**Exercise description**
Transcribe all the records with complete accuracy.

**Records**
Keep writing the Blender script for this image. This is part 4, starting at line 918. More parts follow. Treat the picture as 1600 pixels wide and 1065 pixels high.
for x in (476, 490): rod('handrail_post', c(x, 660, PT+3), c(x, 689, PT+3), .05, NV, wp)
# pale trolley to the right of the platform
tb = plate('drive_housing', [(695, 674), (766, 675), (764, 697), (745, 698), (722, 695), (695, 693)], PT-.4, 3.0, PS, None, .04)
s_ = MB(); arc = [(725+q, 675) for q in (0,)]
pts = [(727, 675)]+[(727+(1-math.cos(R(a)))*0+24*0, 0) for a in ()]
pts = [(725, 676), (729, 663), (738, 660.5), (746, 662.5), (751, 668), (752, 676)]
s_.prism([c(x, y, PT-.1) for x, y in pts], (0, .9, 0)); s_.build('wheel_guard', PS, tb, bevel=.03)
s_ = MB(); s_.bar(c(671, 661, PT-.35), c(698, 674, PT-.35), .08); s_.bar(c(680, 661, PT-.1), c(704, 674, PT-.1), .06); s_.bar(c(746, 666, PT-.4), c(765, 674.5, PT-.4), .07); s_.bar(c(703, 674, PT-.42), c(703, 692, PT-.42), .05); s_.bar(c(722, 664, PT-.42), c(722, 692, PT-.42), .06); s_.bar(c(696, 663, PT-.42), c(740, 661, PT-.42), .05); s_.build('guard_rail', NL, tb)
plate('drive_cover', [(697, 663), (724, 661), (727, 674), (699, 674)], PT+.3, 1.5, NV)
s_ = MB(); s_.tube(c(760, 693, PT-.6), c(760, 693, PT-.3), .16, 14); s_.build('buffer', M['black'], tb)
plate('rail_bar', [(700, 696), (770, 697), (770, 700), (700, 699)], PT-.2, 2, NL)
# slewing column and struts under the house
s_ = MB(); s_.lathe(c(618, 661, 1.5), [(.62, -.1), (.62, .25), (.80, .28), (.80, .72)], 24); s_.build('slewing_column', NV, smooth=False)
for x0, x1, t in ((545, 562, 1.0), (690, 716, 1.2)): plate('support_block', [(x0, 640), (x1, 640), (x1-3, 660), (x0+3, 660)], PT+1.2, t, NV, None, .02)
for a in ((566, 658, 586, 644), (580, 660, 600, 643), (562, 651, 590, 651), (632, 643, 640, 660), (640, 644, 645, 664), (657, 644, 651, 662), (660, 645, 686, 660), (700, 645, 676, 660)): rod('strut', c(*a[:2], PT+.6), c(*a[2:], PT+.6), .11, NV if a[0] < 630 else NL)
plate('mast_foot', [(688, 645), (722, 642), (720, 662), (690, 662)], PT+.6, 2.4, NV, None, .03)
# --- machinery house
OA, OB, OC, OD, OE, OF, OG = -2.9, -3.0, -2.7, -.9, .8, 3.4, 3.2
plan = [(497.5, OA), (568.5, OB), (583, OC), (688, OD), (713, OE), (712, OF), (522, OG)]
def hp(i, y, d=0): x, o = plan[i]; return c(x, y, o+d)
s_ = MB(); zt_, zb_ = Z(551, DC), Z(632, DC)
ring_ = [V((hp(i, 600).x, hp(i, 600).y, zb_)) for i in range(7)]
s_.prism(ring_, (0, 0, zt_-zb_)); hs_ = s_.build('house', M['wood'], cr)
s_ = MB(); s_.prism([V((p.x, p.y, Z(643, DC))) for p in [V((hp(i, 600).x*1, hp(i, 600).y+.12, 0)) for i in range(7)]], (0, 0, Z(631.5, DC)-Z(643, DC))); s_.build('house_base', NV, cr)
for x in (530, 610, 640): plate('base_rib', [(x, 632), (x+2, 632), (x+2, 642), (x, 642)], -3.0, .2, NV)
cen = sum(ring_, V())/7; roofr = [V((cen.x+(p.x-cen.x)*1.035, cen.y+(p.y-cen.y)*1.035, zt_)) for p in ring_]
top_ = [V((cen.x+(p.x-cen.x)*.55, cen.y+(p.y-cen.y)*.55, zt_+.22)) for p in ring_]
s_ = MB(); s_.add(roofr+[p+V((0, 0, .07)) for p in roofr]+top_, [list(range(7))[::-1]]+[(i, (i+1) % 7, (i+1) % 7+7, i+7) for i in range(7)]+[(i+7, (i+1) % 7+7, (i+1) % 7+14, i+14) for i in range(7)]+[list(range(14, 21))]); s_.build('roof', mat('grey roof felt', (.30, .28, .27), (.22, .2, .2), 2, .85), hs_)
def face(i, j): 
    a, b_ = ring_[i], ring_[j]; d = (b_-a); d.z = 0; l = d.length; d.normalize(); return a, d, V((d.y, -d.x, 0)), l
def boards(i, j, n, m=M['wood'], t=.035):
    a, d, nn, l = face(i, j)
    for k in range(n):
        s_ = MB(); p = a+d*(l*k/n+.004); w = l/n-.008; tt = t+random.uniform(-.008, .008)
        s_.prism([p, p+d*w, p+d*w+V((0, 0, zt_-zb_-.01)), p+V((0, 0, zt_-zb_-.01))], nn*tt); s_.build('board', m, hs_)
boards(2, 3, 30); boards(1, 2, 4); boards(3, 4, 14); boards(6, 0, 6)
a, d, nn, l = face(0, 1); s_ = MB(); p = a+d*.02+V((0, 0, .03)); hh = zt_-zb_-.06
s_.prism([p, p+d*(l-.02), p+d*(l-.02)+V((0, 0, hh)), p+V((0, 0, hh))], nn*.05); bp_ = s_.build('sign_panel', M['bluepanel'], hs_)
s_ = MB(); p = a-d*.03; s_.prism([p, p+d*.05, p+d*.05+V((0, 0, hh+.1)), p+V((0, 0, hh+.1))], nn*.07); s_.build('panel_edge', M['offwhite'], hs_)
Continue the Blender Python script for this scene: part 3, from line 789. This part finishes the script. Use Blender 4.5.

**The answer**
Keep writing the Blender script for this image. This is part 4, starting at line 918. More parts follow. Treat the picture as 1600 pixels wide and 1065 pixels high.
for x in (476, 490): rod('handrail_post', c(x, 660, PT+3), c(x, 689, PT+3), .05, NV, wp)
# pale trolley to the right of the platform
tb = plate('drive_housing', [(695, 674), (766, 675), (764, 697), (745, 698), (722, 695), (695, 693)], PT-.4, 3.0, PS, None, .04)
s_ = MB(); arc = [(725+q, 675) for q in (0,)]
pts = [(727, 675)]+[(727+(1-math.cos(R(a)))*0+24*0, 0) for a in ()]
pts = [(725, 676), (729, 663), (738, 660.5), (746, 662.5), (751, 668), (752, 676)]
s_.prism([c(x, y, PT-.1) for x, y in pts], (0, .9, 0)); s_.build('wheel_guard', PS, tb, bevel=.03)
s_ = MB(); s_.bar(c(671, 661, PT-.35), c(698, 674, PT-.35), .08); s_.bar(c(680, 661, PT-.1), c(704, 674, PT-.1), .06); s_.bar(c(746, 666, PT-.4), c(765, 674.5, PT-.4), .07); s_.bar(c(703, 674, PT-.42), c(703, 692, PT-.42), .05); s_.bar(c(722, 664, PT-.42), c(722, 692, PT-.42), .06); s_.bar(c(696, 663, PT-.42), c(740, 661, PT-.42), .05); s_.build('guard_rail', NL, tb)
plate('drive_cover', [(697, 663), (724, 661), (727, 674), (699, 674)], PT+.3, 1.5, NV)
s_ = MB(); s_.tube(c(760, 693, PT-.6), c(760, 693, PT-.3), .16, 14); s_.build('buffer', M['black'], tb)
plate('rail_bar', [(700, 696), (770, 697), (770, 700), (700, 699)], PT-.2, 2, NL)
# slewing column and struts under the house
s_ = MB(); s_.lathe(c(618, 661, 1.5), [(.62, -.1), (.62, .25), (.80, .28), (.80, .72)], 24); s_.build('slewing_column', NV, smooth=False)
for x0, x1, t in ((545, 562, 1.0), (690, 716, 1.2)): plate('support_block', [(x0, 640), (x1, 640), (x1-3, 660), (x0+3, 660)], PT+1.2, t, NV, None, .02)
for a in ((566, 658, 586, 644), (580, 660, 600, 643), (562, 651, 590, 651), (632, 643, 640, 660), (640, 644, 645, 664), (657, 644, 651, 662), (660, 645, 686, 660), (700, 645, 676, 660)): rod('strut', c(*a[:2], PT+.6), c(*a[2:], PT+.6), .11, NV if a[0] < 630 else NL)
plate('mast_foot', [(688, 645), (722, 642), (720, 662), (690, 662)], PT+.6, 2.4, NV, None, .03)
# --- machinery house
OA, OB, OC, OD, OE, OF, OG = -2.9, -3.0, -2.7, -.9, .8, 3.4, 3.2
plan = [(497.5, OA), (568.5, OB), (583, OC), (688, OD), (713, OE), (712, OF), (522, OG)]
def hp(i, y, d=0): x, o = plan[i]; return c(x, y, o+d)
s_ = MB(); zt_, zb_ = Z(551, DC), Z(632, DC)
ring_ = [V((hp(i, 600).x, hp(i, 600).y, zb_)) for i in range(7)]
s_.prism(ring_, (0, 0, zt_-zb_)); hs_ = s_.build('house', M['wood'], cr)
s_ = MB(); s_.prism([V((p.x, p.y, Z(643, DC))) for p in [V((hp(i, 600).x*1, hp(i, 600).y+.12, 0)) for i in range(7)]], (0, 0, Z(631.5, DC)-Z(643, DC))); s_.build('house_base', NV, cr)
for x in (530, 610, 640): plate('base_rib', [(x, 632), (x+2, 632), (x+2, 642), (x, 642)], -3.0, .2, NV)
cen = sum(ring_, V())/7; roofr = [V((cen.x+(p.x-cen.x)*1.035, cen.y+(p.y-cen.y)*1.035, zt_)) for p in ring_]
top_ = [V((cen.x+(p.x-cen.x)*.55, cen.y+(p.y-cen.y)*.55, zt_+.22)) for p in ring_]
s_ = MB(); s_.add(roofr+[p+V((0, 0, .07)) for p in roofr]+top_, [list(range(7))[::-1]]+[(i, (i+1) % 7, (i+1) % 7+7, i+7) for i in range(7)]+[(i+7, (i+1) % 7+7, (i+1) % 7+14, i+14) for i in range(7)]+[list(range(14, 21))]); s_.build('roof', mat('grey roof felt', (.30, .28, .27), (.22, .2, .2), 2, .85), hs_)
def face(i, j): 
    a, b_ = ring_[i], ring_[j]; d = (b_-a); d.z = 0; l = d.length; d.normalize(); return a, d, V((d.y, -d.x, 0)), l
def boards(i, j, n, m=M['wood'], t=.035):
    a, d, nn, l = face(i, j)
    for k in range(n):
        s_ = MB(); p = a+d*(l*k/n+.004); w = l/n-.008; tt = t+random.uniform(-.008, .008)
        s_.prism([p, p+d*w, p+d*w+V((0, 0, zt_-zb_-.01)), p+V((0, 0, zt_-zb_-.01))], nn*tt); s_.build('board', m, hs_)
boards(2, 3, 30); boards(1, 2, 4); boards(3, 4, 14); boards(6, 0, 6)
a, d, nn, l = face(0, 1); s_ = MB(); p = a+d*.02+V((0, 0, .03)); hh = zt_-zb_-.06
s_.prism([p, p+d*(l-.02), p+d*(l-.02)+V((0, 0, hh)), p+V((0, 0, hh))], nn*.05); bp_ = s_.build('sign_panel', M['bluepanel'], hs_)
s_ = MB(); p = a-d*.03; s_.prism([p, p+d*.05, p+d*.05+V((0, 0, hh+.1)), p+V((0, 0, hh+.1))], nn*.07); s_.build('panel_edge', M['offwhite'], hs_)
Continue the Blender Python script for this scene: part 3, from line 789. This part finishes the script. Use Blender 4.5.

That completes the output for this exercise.